But anyway, I have been with Mack Oil Company ever since then -- about forty-five years.

Here is the chronology of our organization and proprietorship. My dad, of course, in 1931 was the single proprietor. He remained as the sole proprietor until 1946, when my younger brother also came home from the service. From 1946 to 1955 there was a partnership of my father and two sons. Then in 1955 my youngest brother had also joined the firm, and it became a partnership of the father and three sons. Finally, in 1965 we incorporated.

By 1961, and our thirtieth anniversary, our fuel sales had risen to the 6,900,000 gallon mark. And in 1968, Mack Oil Company as a separate entity moved more than ten million gallons of product to some 5,000 customers, 96% of them residential.

Over the past thirty years or so we have purchased seven other distributorships. We now have two other offices: J. C. Hayes in Parkesburg and L. L. Meloy & Sons in Coatesville, and, of course, Mack Oil Company, the parent company here in Berwyn.

In 1964 we built a new bulk plant out in Exton, and we now have storage capacity there and here for 509,000 gallons. Over the years we have also expanded our other facilities considerably. We now have a fleet of forty service and oil trucks to serve our 10,000 customers, and 42 employees. We have delivered many, many million gallons of product. Our records are no longer handwritten, and all three corporations are totally computerized on IBM #36.

The corporate structure of the company still exists today. My dad, unfortunately, passed away in 1970; he had been in business for 39 years. My brother Harold, the second oldest of the three of us, passed away in 1972. My other brother, Ronald, passed away four years ago, at the age of only 56, in October 1987. I happen to be "the last of the Mohicans".

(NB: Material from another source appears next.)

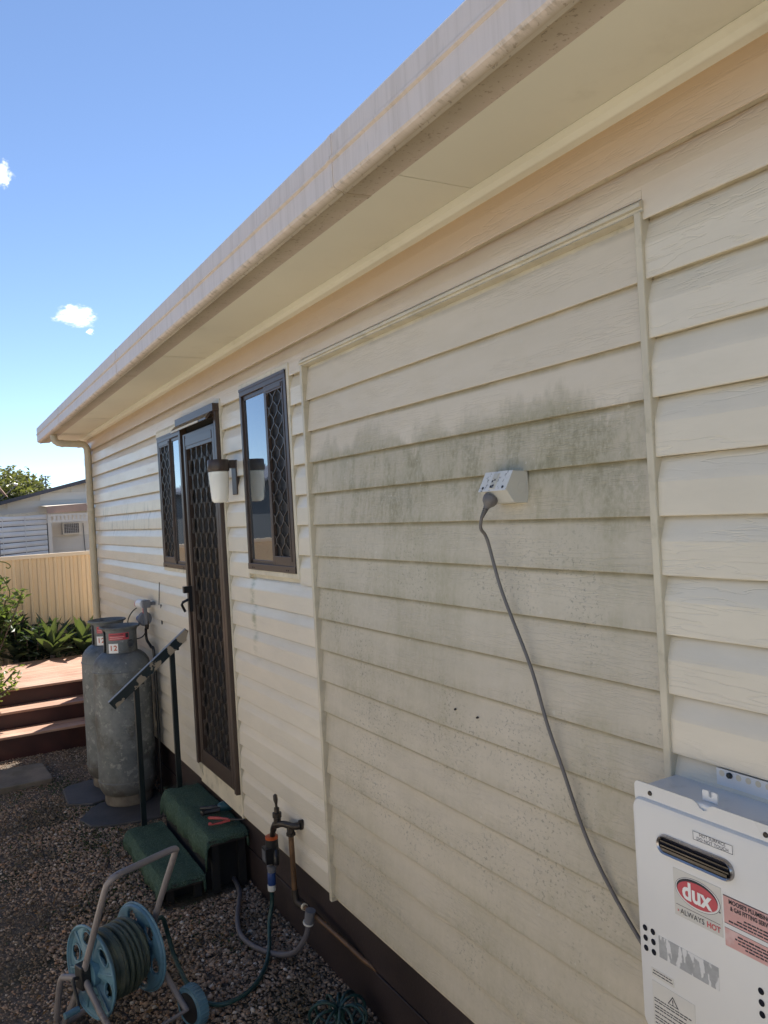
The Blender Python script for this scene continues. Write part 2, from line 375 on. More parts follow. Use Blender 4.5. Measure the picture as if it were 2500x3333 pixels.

On August 26, 1991 we celebrated our 60th year in business, a business in which I personally was involved for about 56 years. So I thought I had been shot at enough times, and chased around the counter enough times, and that it would be well if I turned the presidency over to Tim McCorry, a nephew, my youngest brother's third eldest son. My son has also been working here for sixteen years, along with two other nephews. So now we have the third generation running the business, and I am Chairman of the Board.

And that, in essence, is the story of Mack Oil Company.